I do not wish them [women] to have power over men; but over themselves.
About This Quote
Mary Wollstonecraft wrote this line in the early chapters of *A Vindication of the Rights of Woman* (1792), her landmark response to Enlightenment debates about “rights” that often excluded women. Writing amid the political ferment of the French Revolution and British arguments over education and citizenship, she targets the social training that makes women dependent, ornamental, and ruled by “sensibility” rather than reason. The remark appears as she clarifies that her aim is not female domination but female self-government: women should be educated to cultivate virtue and rational independence, so that marriage, family life, and public morals improve rather than rest on coercion or manipulation.
Interpretation
The sentence distinguishes autonomy from supremacy. Wollstonecraft rejects a zero-sum model of gender power (“women over men”) and instead argues for self-mastery: the capacity to direct one’s own life through reason, education, and moral agency.
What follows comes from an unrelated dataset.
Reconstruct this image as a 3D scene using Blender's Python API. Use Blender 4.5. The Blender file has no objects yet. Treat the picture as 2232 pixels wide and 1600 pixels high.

The bracketed “women” signals her focus on women as a class constrained by custom, while “power over themselves” reframes emancipation as internal and civic competence—freedom from dependence, frivolity, and enforced ignorance. The line also anticipates later feminist arguments that equality is not reversal of hierarchy but the dismantling of hierarchy, replacing domination with reciprocal respect and shared responsibility in private and public life.
Source
Mary Wollstonecraft, *A Vindication of the Rights of Woman: with Strictures on Political and Moral Subjects* (London: J. Johnson, 1792).